Last edited by a moderator:
Like it or not, Donald Trump is the President.

My mother is a teacher and I can tell you those people work their asses off. They are criminally overworked, underpaid, and under-respected. Being a teacher is one of hardest jobs as well. Those people have some integrity, among other things, that I never will.

I think teachers do work hard, but it's widely experienced by college students that professors "know it all" in the classroom but refuse to compete in the real world.

Most people who criticize teachers have no clue what it's really like.

Agree. I've only taught as a grad assistant and it was quite challenging.

Whenever that line is used in a derogatory manner, it speaks volumes about the person using it.

Knowledge and education are the most important aspects of our civilisation, those who provide should be celebrated.

I certainly think knowledge is essential. But education can be controversial. The attacks on schools around the world is related to the fact that parents don't always trust what teachers teach - things often contrary to what parents believe. Teachers have a "bully pulpit" to indoctrinate students into their own beliefs.
 
Whenever that line is used in a derogatory manner, it speaks volumes about the person using it.

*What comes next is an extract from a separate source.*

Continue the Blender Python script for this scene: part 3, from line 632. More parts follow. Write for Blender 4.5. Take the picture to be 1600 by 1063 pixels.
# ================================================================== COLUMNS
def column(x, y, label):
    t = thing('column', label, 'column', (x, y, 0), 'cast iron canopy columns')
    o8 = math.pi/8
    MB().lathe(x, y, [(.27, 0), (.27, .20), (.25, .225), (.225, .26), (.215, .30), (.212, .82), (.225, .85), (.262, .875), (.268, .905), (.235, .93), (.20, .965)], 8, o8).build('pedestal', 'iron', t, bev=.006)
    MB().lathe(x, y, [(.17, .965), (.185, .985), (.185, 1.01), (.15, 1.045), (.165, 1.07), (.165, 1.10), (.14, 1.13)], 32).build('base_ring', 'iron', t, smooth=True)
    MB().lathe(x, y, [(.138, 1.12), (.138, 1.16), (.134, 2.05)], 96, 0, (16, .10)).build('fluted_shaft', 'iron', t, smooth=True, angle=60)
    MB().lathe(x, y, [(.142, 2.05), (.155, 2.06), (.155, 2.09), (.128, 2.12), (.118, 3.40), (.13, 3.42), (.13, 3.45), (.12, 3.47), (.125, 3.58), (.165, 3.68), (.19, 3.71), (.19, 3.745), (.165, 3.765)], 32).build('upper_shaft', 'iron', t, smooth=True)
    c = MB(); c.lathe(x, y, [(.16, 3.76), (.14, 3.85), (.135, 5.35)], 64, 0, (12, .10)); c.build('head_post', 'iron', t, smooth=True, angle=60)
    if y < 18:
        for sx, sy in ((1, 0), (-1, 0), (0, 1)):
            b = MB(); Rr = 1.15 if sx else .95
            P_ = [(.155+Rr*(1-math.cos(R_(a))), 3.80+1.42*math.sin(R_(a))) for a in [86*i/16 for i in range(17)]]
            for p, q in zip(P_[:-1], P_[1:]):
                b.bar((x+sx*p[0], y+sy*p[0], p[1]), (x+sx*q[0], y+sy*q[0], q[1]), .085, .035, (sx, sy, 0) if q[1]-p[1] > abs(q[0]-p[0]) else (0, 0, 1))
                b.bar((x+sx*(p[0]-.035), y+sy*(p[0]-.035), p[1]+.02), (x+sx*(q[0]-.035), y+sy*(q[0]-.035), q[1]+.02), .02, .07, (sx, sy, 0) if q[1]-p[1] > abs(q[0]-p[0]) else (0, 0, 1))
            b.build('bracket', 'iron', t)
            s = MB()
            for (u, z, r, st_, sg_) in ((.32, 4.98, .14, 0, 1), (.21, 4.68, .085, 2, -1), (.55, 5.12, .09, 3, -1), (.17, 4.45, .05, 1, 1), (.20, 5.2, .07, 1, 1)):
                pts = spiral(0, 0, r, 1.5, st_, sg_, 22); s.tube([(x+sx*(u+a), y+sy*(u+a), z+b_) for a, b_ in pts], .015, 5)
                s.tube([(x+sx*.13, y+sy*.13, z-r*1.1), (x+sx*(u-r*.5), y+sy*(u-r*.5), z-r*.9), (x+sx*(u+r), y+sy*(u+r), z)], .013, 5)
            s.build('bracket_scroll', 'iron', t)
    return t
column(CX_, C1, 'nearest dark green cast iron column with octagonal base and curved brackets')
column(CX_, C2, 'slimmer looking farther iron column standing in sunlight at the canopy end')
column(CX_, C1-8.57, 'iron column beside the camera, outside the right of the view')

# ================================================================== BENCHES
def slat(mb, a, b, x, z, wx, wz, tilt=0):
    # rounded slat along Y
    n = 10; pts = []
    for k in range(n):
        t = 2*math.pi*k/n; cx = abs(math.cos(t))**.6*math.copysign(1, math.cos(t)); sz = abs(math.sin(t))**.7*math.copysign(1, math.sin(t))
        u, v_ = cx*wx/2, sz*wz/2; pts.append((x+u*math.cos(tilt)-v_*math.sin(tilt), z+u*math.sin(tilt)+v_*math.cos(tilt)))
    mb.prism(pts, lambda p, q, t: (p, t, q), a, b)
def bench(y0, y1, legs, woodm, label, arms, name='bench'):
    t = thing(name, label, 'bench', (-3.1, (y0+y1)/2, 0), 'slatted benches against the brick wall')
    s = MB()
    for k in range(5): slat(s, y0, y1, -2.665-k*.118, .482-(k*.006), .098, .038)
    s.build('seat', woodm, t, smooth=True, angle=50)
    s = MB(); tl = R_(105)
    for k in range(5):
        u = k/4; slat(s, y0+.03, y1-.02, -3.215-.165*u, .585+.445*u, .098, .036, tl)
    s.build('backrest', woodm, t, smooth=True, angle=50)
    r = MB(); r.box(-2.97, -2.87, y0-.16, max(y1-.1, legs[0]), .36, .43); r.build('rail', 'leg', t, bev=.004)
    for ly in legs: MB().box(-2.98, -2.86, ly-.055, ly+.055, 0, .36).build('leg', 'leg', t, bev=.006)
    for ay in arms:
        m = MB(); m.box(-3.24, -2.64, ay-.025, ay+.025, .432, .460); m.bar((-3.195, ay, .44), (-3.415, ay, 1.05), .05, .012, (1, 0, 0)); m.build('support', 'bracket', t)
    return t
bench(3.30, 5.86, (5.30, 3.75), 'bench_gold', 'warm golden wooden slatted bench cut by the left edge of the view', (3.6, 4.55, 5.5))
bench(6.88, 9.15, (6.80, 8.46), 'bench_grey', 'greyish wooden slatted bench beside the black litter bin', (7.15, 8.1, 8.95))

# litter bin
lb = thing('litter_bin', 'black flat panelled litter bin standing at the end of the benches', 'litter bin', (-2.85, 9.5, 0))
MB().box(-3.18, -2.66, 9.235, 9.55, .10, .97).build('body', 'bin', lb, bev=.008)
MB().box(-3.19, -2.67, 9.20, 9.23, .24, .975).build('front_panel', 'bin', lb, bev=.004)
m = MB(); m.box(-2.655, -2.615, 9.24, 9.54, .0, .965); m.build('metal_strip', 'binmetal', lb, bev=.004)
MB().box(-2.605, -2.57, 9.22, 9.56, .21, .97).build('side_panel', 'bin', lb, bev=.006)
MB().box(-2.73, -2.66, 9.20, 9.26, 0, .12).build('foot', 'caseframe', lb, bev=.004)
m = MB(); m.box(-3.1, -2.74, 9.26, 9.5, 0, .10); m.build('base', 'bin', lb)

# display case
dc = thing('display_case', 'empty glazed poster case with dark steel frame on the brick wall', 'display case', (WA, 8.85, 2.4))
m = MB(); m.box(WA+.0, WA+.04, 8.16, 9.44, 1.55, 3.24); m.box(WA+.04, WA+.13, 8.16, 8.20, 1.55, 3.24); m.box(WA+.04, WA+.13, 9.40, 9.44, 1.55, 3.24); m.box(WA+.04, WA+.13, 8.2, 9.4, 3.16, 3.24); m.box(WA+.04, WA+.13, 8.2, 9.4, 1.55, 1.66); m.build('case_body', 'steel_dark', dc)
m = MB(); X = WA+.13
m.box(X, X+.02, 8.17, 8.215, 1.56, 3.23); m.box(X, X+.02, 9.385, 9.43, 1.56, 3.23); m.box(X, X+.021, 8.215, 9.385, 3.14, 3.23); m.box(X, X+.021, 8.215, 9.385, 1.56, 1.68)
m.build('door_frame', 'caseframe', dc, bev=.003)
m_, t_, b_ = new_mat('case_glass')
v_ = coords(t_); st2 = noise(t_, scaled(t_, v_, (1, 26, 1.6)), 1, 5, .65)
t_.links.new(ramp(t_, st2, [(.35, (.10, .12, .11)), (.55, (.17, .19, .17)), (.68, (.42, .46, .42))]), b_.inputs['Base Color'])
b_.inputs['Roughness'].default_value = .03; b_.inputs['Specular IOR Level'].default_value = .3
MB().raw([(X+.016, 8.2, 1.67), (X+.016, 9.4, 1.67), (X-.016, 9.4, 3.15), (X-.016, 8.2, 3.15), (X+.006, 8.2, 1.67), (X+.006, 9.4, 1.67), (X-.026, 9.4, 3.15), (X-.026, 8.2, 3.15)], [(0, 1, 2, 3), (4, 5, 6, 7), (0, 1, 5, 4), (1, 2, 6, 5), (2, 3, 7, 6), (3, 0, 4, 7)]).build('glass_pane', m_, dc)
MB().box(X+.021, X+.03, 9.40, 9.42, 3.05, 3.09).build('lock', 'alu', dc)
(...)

Knowledge and education are the most important aspects of our civilisation, those who provide should be celebrated.
Exactly. Those that can, do. Those that cannot, pass it on. Maybe substituting 'mentor' for 'teach' would help, but that is not the traditional form. The third line is the critical one.

You're an idiot. It's a derogatory statement about teachers and you ought to know better than this. Good lord.
Don't hold back. Tell us what you really think.

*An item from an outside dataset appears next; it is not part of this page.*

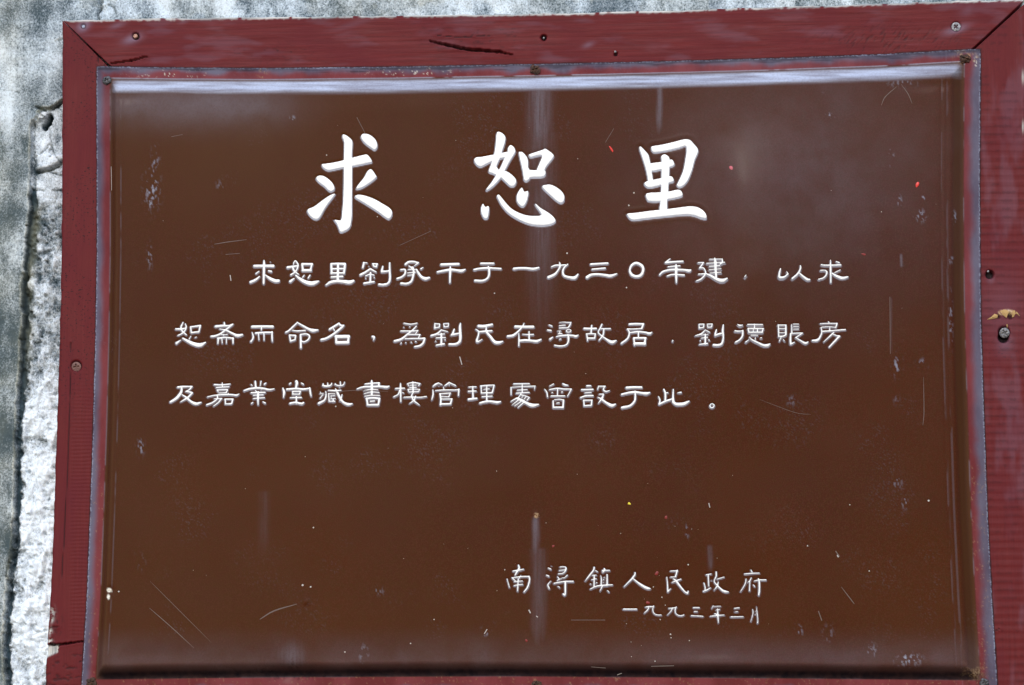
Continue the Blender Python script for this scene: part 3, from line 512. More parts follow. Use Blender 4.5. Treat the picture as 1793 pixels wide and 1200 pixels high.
def board(name, OUT, INN, n, m_, seed, cracks=(), ripple=None, extra=None, label=None, along='x'):
    """OUT and INN: outer and inner edge as picture-pixel polylines; n along, m_ across"""
    def res(P, k):
        P = np.array(P, float); L = np.concatenate([[0], np.cumsum(np.hypot(*np.diff(P, axis=0).T))]); t = np.linspace(0, L[-1], k)
        return np.stack([np.interp(t, L, P[:, 0]), np.interp(t, L, P[:, 1])], -1)
    O, I = res(OUT, n), res(INN, n)
    T = np.linspace(0, 1, m_)[None, :, None]
    P = O[:, None] * (1 - T) + I[:, None] * T
    PX, PY = P[..., 0].copy(), P[..., 1].copy()
    t = np.broadcast_to(T[..., 0], PX.shape)
    # the sawn outer edge is not quite straight
    w = np.exp(-t * m_ / 2.0)
    if along == 'x': PY += (fbm(PX / 30, PX * 0 + seed, 5, seed) - .5) * 4.0 * w
    else: PX += (fbm(PY / 22, PY * 0 + seed, 4, seed) - .5) * 3.0 * w
    bxx, byy = unproj(PX, PY, Z_BOARD)
    gu, gv = (bxx, byy) if along == 'x' else (byy, bxx)
    h = (fbm(gu * 14, gv * 260, 4, seed) - .5) * (0.0007 if along == 'x' else .00022) + (fbm(gu * 5, gv * 8, 2, seed + 3) - .5) * 0.0012
    dark = np.zeros(PX.shape); bare = np.zeros(PX.shape); grey = np.zeros(PX.shape); haze = np.zeros(PX.shape); pore = np.full(PX.shape, .35)
    if ripple is not None: h = h + ripple(PX, PY)
    for C, w0, dp in cracks:
        d, pos = seg_d(PX, PY + (fbm(PX / 6, PY / 6, 2, 3) - .5) * 1.5, C, True)
        ww = w0 * np.sin(np.clip(pos * .92 + .05, 0, 1) * math.pi) ** .6
        k = sst(1.25, 0.55, d / (ww + .01)); h = h - k * dp; dark = np.maximum(dark, k * .85)
        h = h + np.exp(-(d / (w0 + 2.5)) ** 2) * 0.0004
    for hx, hy, hr_, hd in HOLES:
        k = sst(hr_ * 1.15, hr_ * .8, np.hypot(PX - hx, PY - hy)); h = h - k * hd; dark = np.maximum(dark, k * min(.97, .5 + hd * 90))  # depth shading of the holes painted dark, besides the recess itself
    A = dict(h=h, dark=dark, bare=bare, grey=grey, haze=haze, pore=pore, t=t, PX=PX, PY=PY)
    # gap shadow along the edge of the sheet, painted dark on the boards
    ux_, uy_ = unwarp(bxx, byy); dj = np.maximum.reduce([-.4645 - ux_, ux_ - .4665, uy_ - .3298, -.3335 - uy_])
    A['dark'] = np.maximum(A['dark'], .8 * sst(.0019, .0006, dj + (fbm(PX / 9, PY / 9, 3, 99) - .5) * .0012))
    if extra: extra(A)
    h = A['h']; tt = t * m_
    edge = np.minimum(tt, 3) / 3
    h = h - (1 - edge) ** 2 * 0.0016                                 # worn arris
    z = Z_BOARD + h
    V = np.stack([bxx, byy, z], -1)
    # close the board with sides and ends down to the wall
    back = V.copy(); back[..., 2] = 0.004
    nr, nc = PX.shape
    ring = [(i, 0) for i in range(nr)] + [(nr - 1, j) for j in range(1, nc)] + [(i, nc - 1) for i in range(nr - 2, -1, -1)] + [(0, j) for j in range(nc - 2, 0, -1)]
    ri = np.array([i * nc + j for i, j in ring])
    v = V.reshape(-1, 3); vb = v[ri].copy(); vb[:, 2] = -0.003
    f = grid_faces(nr, nc, flip=False)
    K = len(ri); a0 = ri; a1 = np.roll(ri, -1); b0 = nr * nc + np.arange(K); b1 = np.roll(b0, -1)
    sidef = np.stack([a0, a1, b1, b0], -1)
    # orientation of the front must face +z
    p = v[f[0]]; nz = np.cross(p[1] - p[0], p[2] - p[0])[2]
    if nz < 0: f = f[:, ::-1]
    else: sidef = sidef[:, ::-1]
    at = {}
    for k in ('dark', 'bare', 'grey', 'haze', 'pore'):
        q = A[k].ravel(); at[k] = np.concatenate([q, q[ri] * (.9 if k in ('bare', 'grey') else .3)])
    at['gu'] = np.concatenate([gu.ravel(), gu.ravel()[ri]]); at['gv'] = np.concatenate([gv.ravel(), gv.ravel()[ri] + 0.02])
    return mk(name, np.vstack([v, vb]), np.vstack([f, sidef]), M_WOOD if along == 'x' else M_WOODS, plaque, attrs=at, label=label)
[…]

However, your response, this whole conversation, is an example of how Democrats have lost their way. In the rush to judge, the thrust of the statement is lost. I could not have illustrated it better.

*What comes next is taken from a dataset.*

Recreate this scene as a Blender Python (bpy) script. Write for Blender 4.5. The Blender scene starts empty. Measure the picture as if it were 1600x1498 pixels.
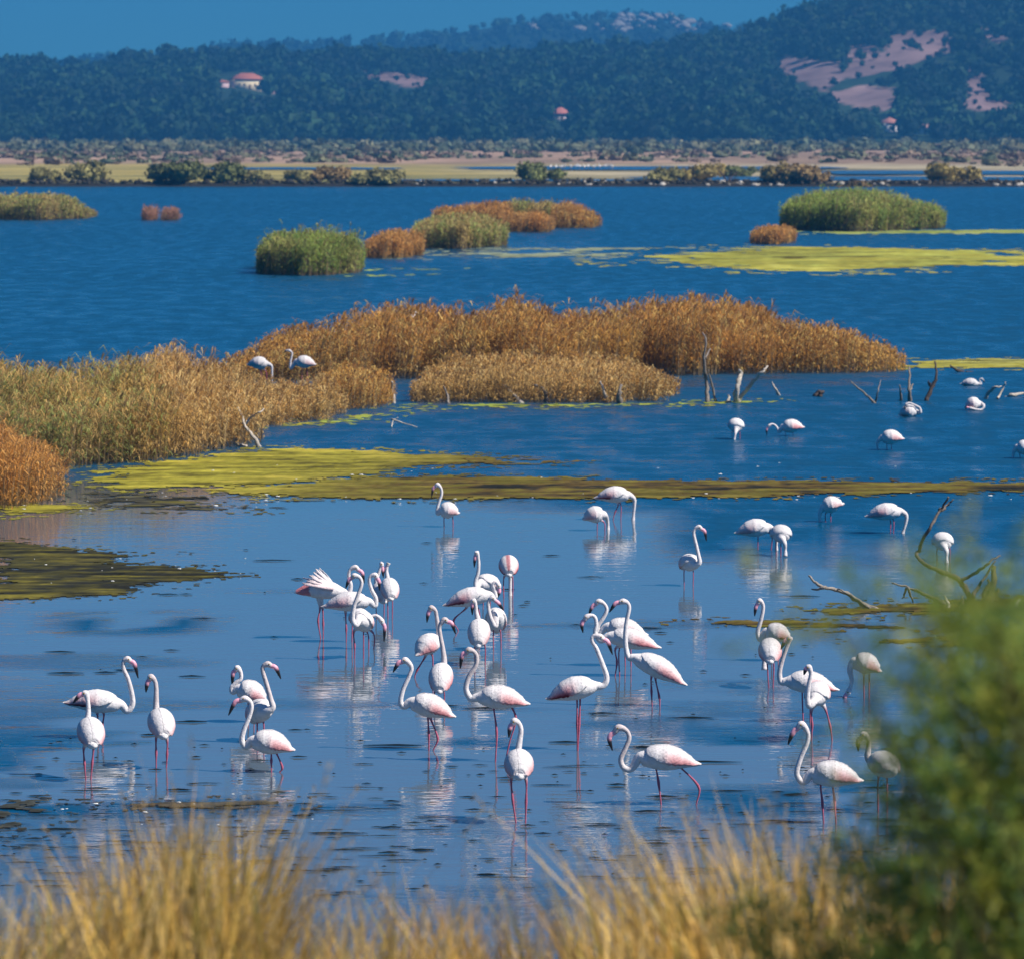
import bpy, math, random
import numpy as np
from mathutils import Vector

R = math.radians
SC = bpy.context.scene
COL = SC.collection

# ------------------------------------------------------------------ camera
CAM_H, F, HY = 6.5, 8000.0, 205.0            # eye height (m), focal length and horizon row in photo pixels
cam_d = bpy.data.cameras.new("camera")
cam_d.sensor_width = 36.0
cam_d.lens = F / 1600.0 * 36.0               # 180 mm
cam_d.shift_y = -(749.0 - HY) / 1600.0
cam_d.clip_start, cam_d.clip_end = 0.5, 20000
cam_d.dof.use_dof = True
cam_d.dof.focus_distance = 58.0
cam_d.dof.aperture_fstop = 5.6
cam = bpy.data.objects.new("camera", cam_d)
cam.location = (0, 0, CAM_H)
cam.rotation_euler = (R(90), 0, 0)
COL.objects.link(cam)
SC.camera = cam

# ------------------------------------------------------------------ sky, sun, exposure
SUN_EL, SUN_ROT = 46.0, 110.0
world = bpy.data.worlds.new("World")
SC.world = world
world.use_nodes = True
wn = world.node_tree
bg = wn.nodes["Background"]
sky = wn.nodes.new("ShaderNodeTexSky")
sky.sky_type = "NISHITA"
sky.sun_disc = False
sky.sun_elevation, sky.sun_rotation = R(SUN_EL), R(SUN_ROT)
sky.altitude, sky.air_density, sky.dust_density, sky.ozone_density = 300, 1.0, 0.0, 10.0
tint = wn.nodes.new("ShaderNodeMix")
tint.data_type, tint.blend_type = "RGBA", "MULTIPLY"
tint.inputs[0].default_value = 1.0
tint.inputs[7].default_value = (0.21, 0.695, 1.0, 1)
wn.links.new(sky.outputs[0], tint.inputs[6])
wn.links.new(tint.outputs[2], bg.inputs[0])
bg.inputs[1].default_value = 0.064

sun_d = bpy.data.lights.new("sun", "SUN")
sun_d.energy, sun_d.angle, sun_d.color = 5.0, R(0.55), (1.0, 0.94, 0.85)
sun = bpy.data.objects.new("sun", sun_d)
sd = Vector((math.sin(R(SUN_ROT)) * math.cos(R(SUN_EL)), math.cos(R(SUN_ROT)) * math.cos(R(SUN_EL)), math.sin(R(SUN_EL))))
sun.rotation_euler = sd.to_track_quat("Z", "Y").to_euler()
sun.location = (60, -40, 80)
COL.objects.link(sun)

vs = SC.view_settings
vs.view_transform, vs.look, vs.gamma, vs.exposure = "Standard", "None", 1.0, 0.52
vs.use_curve_mapping = False
SC.cycles.max_bounces = 6
SC.cycles.volume_bounces = 0
SC.cycles.volume_step_rate = 1.0
SC.cycles.caustics_reflective = False
SC.cycles.caustics_refractive = False
SC.cycles.use_denoising = True
SC.cycles.use_adaptive_sampling = True
SC.cycles.adaptive_threshold = 0.02

rng = np.random.default_rng(11)
random.seed(5)

# ------------------------------------------------------------------ helpers
def row_y(py):
    return F * CAM_H / (py - HY)

def at(px, py):
    """point of the water level seen at a photo pixel"""
    y = row_y(py)
    return np.array([(px - 800.0) / F * y, y, 0.0])

def at_d(px, py, y):
    return np.array([(px - 800.0) / F * y, y, CAM_H - (py - HY) / F * y])

def to_px(x, y, z=0.0):
    return 800 + x / y * F, HY + (CAM_H - z) / y * F

def smooth(a, b, t):
    t = np.clip((t - a) / (b - a), 0, 1)
    return t * t * (3 - 2 * t)

_P = np.random.default_rng(3).random((256, 256))
def vnoise(x, y):
    xi, yi = np.floor(x).astype(int), np.floor(y).astype(int)
    fx, fy = x - xi, y - yi
    fx, fy = fx * fx * (3 - 2 * fx), fy * fy * (3 - 2 * fy)
    g = lambda i, j: _P[i & 255, j & 255]
    return (g(xi, yi) * (1 - fx) + g(xi + 1, yi) * fx) * (1 - fy) + (g(xi, yi + 1) * (1 - fx) + g(xi + 1, yi + 1) * fx) * fy

def fbm(x, y, o=4):
    s, a, t = 0, 0.5, 0
    x, y = np.asarray(x, float), np.asarray(y, float)
    for k in range(o):
        s = s + a * vnoise(x * 2 ** k + 17.3 * k, y * 2 ** k + 9.1 * k)
        t += a
        a *= 0.5
    return s / t

def mesh(name, verts, faces, mat=None, parent=None, col=None, smooth_=False, attrs=None):
    """verts (n,3), faces: list of (m,k) index arrays"""
    me = bpy.data.meshes.new(name)
    verts = np.asarray(verts, np.float32)
    me.vertices.add(len(verts))
    me.vertices.foreach_set("co", verts.ravel())
    faces = [np.asarray(f, np.int32) for f in faces if len(f)]
    nl = sum(f.size for f in faces)
    npoly = sum(len(f) for f in faces)
    me.loops.add(nl)
    me.polygons.add(npoly)
    me.loops.foreach_set("vertex_index", np.concatenate([f.ravel() for f in faces]))
    tot = np.concatenate([np.full(len(f), f.shape[1], np.int32) for f in faces])
    start = np.concatenate([[0], np.cumsum(tot)[:-1]]).astype(np.int32)
    me.polygons.foreach_set("loop_start", start)
    me.polygons.foreach_set("loop_total", tot)
    if smooth_:
        me.polygons.foreach_set("use_smooth", np.ones(npoly, bool))
    me.update(calc_edges=True)
    me.validate()
    if col is not None:
        c = np.ones((len(verts), 4), np.float32)
        c[:, :3] = col
        a = me.attributes.new("Col", "FLOAT_COLOR", "POINT")
        a.data.foreach_set("color", c.ravel())
    for k, v in (attrs or {}).items():
        a = me.attributes.new(k, "FLOAT", "POINT")
        a.data.foreach_set("value", np.asarray(v, np.float32))
    if mat:
        me.materials.append(mat)
    o = bpy.data.objects.new(name, me)
    COL.objects.link(o)
    if parent is not None:
        o.parent = parent
    return o

def empty(name, loc=(0, 0, 0)):
    o = bpy.data.objects.new(name, None)
    o.empty_display_size = 0.2
    o.location = loc
    COL.objects.link(o)
    return o

def tag(o, label=None, cat=None, group=None, kind=None):
    if label: o["label"] = label
    if cat: o["category"] = cat
    if group: o["group"] = group
    if kind: o["kind"] = kind
    return o

def grid_faces(nr, nc, wrap=False):
    i = np.arange(nr - 1)[:, None] * nc
    if wrap:
        j = np.arange(nc)[None]
        j2 = (j + 1) % nc
    else:
        j = np.arange(nc - 1)[None]
        j2 = j + 1
    return np.stack([i + j, i + j2, i + nc + j2, i + nc + j], -1).reshape(-1, 4)

class MB:
    """collects vertices, faces and vertex colours"""
    def __init__(s):
        s.v, s.f, s.c, s.n = [], [], [], 0
    def add(s, v, f, c):
        v = np.asarray(v, float)
        c = np.broadcast_to(np.asarray(c, float), (len(v), 3))
        for q in (f if isinstance(f, list) else [f]):
            s.f.append(np.asarray(q) + s.n)
        s.v.append(v); s.c.append(c); s.n += len(v)
    def build(s, name, mat, parent=None, smooth_=False, loc=None):
        by = {}
        for f in s.f:
            by.setdefault(f.shape[1], []).append(f)
        v = np.concatenate(s.v)
        o = mesh(name, v, [np.concatenate(x) for x in by.values()], mat, parent, np.concatenate(s.c), smooth_)
        if loc is not None: o.location = loc
        return o

def catmull(P, n=6):
    P = np.asarray(P, float)
    P = np.vstack([2 * P[0] - P[1], P, 2 * P[-1] - P[-2]])
    out = []
    for i in range(1, len(P) - 2):
        p0, p1, p2, p3 = P[i - 1:i + 3]
        for t in np.linspace(0, 1, n, endpoint=False):
            out.append(0.5 * (2 * p1 + (p2 - p0) * t + (2 * p0 - 5 * p1 + 4 * p2 - p3) * t * t + (3 * p1 - p0 - 3 * p2 + p3) * t ** 3))
    out.append(P[-2])
    return np.array(out)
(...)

Read it again. It is not a derogatory statement about teachers. It's a derogatory statement about those that don't know enough to teach but comment anyway. See how your statement fits into line three?

J
 
I certainly think knowledge is essential. But education can be controversial. The attacks on schools around the world is related to the fact that parents don't always trust what teachers teach - things often contrary to what parents believe. Teachers have a "bully pulpit" to indoctrinate students into their own beliefs.
Example?
 
@OP, JR: You're usually more astute than this. It works just like the leaks: Trump's presidency is real; news of his presidency is fake.

Who needs SNL, right?
Hyperbole to mask his real point is pretty much SOP for Trump.

J

Yeah, but there's a problem with hyperbole as a longer-term rhetorical strategy. It leaves one no place to go. Already in the 2/16 news conference, he made the move of indicating that he was now labeling the news "very fake." Diminishing returns on the original "fake." Pathetic. The presidency's a marathon not a sprint (unless one is making it a sprint to impeachment). Don't blow your whole wad, Donny.
 
Exactly. Those that can, do. Those that cannot, pass it on. Maybe substituting 'mentor' for 'teach' would help, but that is not the traditional form. The third line is the critical one.

I'm a Maths teacher. What is it exactly that I am incapable of doing?